Take “Bored.” We wrote that song in half an hour-it came out of nowhere. “7 Words” happened
the same way, were just fucking around and boom, we had a song.

CHENG: Normally we need a bunch of beer, we need to throw shit at each other and then
have somebody leave practice pissed.

GS: You fight?

CHENG: That’s why our music is strong. We’re not afraid to say to each other, “That riff
is sorry! That riff sucks! That’s a shitty riff!” And then sometimes you have to stand up
for that riff because it might just be the riff. That’s why when all four of us agree that a
riff is good it’s generally a pretty good riff because we toss out about 90 percent of what
we write. Hell, I know most of my stuff doesn’t make it and I laugh at most of Steph’s shit.

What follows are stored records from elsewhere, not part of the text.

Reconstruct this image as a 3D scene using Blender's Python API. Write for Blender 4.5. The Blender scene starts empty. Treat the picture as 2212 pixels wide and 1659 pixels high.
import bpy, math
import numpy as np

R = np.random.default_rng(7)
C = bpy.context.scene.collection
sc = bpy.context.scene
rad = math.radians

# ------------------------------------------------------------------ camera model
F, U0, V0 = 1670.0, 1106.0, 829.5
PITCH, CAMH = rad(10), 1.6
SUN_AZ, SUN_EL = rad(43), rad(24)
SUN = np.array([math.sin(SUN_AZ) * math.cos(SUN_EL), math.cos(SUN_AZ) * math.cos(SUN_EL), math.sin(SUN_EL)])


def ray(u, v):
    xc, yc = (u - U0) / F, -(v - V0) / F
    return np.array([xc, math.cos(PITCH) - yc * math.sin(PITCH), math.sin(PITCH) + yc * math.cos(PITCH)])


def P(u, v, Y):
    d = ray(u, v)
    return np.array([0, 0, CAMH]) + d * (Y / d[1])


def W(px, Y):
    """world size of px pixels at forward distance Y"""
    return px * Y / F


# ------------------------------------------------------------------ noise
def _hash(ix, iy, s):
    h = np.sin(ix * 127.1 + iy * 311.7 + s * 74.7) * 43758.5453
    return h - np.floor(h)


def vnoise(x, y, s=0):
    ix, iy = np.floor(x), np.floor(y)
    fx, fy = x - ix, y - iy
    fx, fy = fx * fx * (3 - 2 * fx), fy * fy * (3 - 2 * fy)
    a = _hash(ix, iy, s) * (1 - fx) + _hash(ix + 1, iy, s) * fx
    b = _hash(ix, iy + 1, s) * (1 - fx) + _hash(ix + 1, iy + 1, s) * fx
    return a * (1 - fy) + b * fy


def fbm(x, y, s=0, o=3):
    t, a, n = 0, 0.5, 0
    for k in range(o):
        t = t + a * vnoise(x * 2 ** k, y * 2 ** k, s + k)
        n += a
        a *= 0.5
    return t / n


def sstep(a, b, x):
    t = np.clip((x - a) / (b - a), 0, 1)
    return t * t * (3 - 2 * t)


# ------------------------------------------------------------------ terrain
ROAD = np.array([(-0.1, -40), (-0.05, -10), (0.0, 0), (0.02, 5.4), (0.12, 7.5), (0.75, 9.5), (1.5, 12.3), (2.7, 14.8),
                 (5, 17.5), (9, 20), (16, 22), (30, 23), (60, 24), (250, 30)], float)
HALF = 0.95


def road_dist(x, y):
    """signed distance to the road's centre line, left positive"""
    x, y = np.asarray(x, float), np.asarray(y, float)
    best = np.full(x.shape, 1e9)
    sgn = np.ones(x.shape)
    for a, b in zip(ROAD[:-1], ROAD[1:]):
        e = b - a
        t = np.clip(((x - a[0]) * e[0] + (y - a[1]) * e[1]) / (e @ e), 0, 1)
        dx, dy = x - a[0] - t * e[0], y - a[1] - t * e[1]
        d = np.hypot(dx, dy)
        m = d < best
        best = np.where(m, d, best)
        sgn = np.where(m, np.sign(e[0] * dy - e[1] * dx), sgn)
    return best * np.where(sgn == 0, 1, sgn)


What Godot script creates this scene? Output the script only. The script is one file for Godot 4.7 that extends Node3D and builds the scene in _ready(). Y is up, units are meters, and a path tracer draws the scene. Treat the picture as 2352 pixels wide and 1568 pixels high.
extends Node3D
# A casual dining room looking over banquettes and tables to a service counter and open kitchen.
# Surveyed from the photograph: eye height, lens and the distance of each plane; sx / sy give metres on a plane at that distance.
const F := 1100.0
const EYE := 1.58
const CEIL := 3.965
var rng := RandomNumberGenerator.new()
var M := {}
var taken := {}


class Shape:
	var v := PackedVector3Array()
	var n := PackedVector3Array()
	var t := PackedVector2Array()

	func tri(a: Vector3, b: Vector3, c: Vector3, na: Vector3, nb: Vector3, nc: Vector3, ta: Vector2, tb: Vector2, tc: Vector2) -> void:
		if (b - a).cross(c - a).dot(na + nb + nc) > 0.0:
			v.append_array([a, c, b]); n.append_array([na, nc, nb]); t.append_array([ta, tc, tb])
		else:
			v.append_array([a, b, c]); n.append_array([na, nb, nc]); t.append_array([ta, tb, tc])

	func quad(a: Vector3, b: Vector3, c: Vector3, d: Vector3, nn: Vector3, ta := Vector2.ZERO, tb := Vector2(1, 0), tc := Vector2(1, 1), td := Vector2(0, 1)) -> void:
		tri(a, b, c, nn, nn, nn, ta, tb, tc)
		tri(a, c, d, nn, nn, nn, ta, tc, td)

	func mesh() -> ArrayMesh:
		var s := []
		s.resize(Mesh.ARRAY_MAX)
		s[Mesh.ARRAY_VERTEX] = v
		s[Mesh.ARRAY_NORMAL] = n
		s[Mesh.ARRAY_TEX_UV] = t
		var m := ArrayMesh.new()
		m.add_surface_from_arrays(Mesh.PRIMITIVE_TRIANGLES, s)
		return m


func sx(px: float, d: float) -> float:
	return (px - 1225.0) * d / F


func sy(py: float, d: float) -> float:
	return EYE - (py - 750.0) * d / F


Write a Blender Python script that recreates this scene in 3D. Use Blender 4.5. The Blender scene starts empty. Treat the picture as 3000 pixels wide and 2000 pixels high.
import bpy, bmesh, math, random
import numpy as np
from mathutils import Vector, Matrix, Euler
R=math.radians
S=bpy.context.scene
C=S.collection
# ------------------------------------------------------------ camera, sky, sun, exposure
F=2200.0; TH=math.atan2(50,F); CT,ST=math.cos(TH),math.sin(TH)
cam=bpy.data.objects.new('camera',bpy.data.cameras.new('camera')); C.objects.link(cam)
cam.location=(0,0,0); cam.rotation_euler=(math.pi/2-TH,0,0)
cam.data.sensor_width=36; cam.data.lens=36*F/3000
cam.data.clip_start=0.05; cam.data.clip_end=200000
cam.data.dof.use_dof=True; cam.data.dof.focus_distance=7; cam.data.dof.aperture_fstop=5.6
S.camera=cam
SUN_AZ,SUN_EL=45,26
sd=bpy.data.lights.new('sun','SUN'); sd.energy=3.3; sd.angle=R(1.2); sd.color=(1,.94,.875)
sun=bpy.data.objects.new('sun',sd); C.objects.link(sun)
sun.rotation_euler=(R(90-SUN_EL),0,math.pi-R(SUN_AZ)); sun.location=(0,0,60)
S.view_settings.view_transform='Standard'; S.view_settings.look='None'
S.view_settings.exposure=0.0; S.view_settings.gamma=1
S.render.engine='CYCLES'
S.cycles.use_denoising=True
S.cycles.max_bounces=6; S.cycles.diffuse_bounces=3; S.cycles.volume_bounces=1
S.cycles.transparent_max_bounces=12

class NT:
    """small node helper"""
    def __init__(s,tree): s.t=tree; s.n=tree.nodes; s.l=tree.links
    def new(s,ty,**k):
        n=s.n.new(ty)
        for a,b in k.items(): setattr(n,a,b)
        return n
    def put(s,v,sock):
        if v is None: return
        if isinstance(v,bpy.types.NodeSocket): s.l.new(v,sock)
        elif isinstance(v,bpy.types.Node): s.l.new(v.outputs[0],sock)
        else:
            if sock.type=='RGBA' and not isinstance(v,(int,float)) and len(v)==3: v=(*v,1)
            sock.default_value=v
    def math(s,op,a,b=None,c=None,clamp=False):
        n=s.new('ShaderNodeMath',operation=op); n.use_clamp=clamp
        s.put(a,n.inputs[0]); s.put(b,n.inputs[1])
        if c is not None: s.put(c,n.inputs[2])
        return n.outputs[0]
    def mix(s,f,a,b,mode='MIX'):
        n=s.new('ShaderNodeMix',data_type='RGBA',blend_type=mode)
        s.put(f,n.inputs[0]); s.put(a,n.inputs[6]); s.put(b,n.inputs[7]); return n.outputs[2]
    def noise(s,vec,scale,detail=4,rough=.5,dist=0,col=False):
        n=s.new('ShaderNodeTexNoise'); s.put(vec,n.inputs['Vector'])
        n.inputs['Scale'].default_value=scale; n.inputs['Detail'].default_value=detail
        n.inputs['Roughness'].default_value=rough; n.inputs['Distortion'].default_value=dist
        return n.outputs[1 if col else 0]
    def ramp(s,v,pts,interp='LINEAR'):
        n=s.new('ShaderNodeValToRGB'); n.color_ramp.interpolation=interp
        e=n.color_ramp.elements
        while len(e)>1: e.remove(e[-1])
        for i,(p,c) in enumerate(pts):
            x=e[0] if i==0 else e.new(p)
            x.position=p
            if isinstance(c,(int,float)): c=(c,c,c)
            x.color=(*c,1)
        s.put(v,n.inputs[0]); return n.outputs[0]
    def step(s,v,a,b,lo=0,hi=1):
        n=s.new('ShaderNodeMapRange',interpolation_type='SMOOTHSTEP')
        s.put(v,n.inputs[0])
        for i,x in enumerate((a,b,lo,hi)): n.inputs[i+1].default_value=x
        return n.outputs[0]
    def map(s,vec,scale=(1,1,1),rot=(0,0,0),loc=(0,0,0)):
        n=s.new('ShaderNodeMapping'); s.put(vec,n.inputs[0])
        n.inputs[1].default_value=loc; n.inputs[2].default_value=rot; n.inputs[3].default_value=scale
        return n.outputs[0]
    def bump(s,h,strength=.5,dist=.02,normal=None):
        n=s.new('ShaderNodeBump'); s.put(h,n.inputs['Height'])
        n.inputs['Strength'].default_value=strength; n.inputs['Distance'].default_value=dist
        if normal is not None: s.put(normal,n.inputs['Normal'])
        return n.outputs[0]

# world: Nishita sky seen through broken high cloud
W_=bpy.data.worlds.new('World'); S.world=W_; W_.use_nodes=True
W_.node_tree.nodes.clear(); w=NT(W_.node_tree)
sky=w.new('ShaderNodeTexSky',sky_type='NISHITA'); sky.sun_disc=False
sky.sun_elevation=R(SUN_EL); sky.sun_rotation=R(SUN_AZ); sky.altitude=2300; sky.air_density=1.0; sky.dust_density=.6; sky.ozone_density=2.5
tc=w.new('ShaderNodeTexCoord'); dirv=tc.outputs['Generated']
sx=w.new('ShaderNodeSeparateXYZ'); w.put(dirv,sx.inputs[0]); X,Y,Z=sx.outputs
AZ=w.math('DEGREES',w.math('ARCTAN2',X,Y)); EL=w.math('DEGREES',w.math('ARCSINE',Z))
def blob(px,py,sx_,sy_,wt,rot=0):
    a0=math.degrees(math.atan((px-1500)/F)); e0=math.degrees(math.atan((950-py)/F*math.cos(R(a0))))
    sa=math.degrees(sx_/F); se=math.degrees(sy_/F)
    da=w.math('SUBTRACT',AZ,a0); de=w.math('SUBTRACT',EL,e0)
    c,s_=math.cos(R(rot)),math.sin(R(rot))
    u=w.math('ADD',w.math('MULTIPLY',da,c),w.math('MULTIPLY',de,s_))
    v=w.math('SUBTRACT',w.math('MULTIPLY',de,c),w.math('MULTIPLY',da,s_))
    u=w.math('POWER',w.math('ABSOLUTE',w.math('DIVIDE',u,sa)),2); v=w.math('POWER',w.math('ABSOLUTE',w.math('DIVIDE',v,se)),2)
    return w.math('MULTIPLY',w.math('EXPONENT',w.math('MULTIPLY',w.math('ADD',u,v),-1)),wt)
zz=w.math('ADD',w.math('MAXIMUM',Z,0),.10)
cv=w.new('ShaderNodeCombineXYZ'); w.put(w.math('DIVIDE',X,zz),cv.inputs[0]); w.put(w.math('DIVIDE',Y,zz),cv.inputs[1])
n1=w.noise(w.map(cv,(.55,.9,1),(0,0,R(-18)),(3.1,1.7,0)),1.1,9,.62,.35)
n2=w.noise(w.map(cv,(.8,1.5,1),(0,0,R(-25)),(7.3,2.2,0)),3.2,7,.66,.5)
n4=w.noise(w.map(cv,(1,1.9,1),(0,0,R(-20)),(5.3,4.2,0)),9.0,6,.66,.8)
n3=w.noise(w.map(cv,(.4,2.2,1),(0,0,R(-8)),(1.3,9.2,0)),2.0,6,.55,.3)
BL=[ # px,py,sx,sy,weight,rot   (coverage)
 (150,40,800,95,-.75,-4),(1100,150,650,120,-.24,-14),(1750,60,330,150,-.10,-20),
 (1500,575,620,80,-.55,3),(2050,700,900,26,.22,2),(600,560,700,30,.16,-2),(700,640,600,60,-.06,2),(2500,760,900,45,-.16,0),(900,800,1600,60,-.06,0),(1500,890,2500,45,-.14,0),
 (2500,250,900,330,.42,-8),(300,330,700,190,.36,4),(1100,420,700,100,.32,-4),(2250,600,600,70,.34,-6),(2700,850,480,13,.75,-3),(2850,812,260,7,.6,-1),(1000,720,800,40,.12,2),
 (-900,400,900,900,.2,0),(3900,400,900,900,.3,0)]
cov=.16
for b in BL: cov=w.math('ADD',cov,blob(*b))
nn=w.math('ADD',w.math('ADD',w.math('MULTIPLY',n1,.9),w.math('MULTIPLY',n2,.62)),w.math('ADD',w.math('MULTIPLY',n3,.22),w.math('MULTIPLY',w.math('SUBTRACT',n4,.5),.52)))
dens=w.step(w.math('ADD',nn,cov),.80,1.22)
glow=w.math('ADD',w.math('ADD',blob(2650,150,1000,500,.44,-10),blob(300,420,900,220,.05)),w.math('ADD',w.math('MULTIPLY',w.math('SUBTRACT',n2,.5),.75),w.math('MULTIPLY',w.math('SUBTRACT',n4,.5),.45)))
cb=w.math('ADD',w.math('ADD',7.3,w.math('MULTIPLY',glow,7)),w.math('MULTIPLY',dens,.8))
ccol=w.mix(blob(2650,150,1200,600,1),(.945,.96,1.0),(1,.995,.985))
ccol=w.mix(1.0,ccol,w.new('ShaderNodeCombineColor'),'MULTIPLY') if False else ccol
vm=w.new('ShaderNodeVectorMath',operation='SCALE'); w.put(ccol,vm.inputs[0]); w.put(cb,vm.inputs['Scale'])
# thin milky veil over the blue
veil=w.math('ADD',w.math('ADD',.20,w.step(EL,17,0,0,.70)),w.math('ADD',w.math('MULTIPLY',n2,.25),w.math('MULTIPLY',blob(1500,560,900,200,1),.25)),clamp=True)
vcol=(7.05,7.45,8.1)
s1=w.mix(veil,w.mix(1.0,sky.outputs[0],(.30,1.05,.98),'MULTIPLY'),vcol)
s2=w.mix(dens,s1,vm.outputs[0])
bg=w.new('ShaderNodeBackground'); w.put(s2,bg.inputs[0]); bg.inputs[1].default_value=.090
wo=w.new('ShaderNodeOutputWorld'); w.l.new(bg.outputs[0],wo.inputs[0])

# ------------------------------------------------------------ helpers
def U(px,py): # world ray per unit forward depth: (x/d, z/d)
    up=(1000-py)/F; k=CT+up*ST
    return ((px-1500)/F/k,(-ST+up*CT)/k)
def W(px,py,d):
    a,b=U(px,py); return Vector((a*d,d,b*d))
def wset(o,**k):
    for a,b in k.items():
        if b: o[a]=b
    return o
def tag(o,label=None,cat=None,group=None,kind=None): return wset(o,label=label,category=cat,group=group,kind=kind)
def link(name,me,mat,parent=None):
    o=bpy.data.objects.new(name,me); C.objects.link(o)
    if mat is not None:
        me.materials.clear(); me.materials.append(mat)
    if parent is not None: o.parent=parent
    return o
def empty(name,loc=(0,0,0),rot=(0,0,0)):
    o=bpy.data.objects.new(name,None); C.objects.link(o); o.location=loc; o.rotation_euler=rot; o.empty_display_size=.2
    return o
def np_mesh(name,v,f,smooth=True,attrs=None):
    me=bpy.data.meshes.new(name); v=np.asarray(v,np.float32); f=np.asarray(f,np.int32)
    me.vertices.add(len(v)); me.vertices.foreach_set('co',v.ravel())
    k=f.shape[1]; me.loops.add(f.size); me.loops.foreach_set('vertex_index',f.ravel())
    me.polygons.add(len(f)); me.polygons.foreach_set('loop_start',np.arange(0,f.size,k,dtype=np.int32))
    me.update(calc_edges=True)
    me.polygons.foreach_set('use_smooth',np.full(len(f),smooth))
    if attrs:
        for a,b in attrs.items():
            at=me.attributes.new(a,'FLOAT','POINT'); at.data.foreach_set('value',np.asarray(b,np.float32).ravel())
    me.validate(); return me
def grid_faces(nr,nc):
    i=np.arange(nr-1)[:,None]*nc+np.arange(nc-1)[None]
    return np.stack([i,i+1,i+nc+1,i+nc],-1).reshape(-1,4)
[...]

GS: The last time you spoke to us [Guitar School, April, 1996] you mentioned that lessons
were worthless; do you think a lot of people take that as a license to be lazy and sloppy
when they play?

CARPENTER: No, they shouldn’t and practice is an absolute must. What I mean is, there are
people who learn guitar from a teacher and they read the Mel Bay books and they learn the
theory and that’s all good for people who want to do that-more power to `em. But I have
never seen myself as needing that knowledge because I never wanted any boundaries, I never
wanted to worry about any kind of rules. I just wanted to make noise, put it into a rhythmic
pattern and create music. I try to make stuff that has a groove to it and then throw some
stuff into it that I haven’t heard before. I may stumble onto something and then I try to
twist it in a way that hasn’t registered before. I love hearing melodic little things too,
notes that harmonize with each other, but I love throwing in a note that doesn’t fit for a
little taste of dissonance. There are so many little tricks. Say Chi is playing the root
note F, I’ll throw an E right under it because it sounds bent.

CHI: I think the secret is that even if you have guitar heroes, ultimately it comes to the
point where you look for your own artistic voice. You have to figure out what you have going
on with your instrument that’s unique. After a while it doesn’t matter who influenced you
because you’re just trying to channel your own shit into that instrument. I think where we
all agree as players is that developing as an individual is where people should focus their
attention as opposed to becoming some sort of precision player.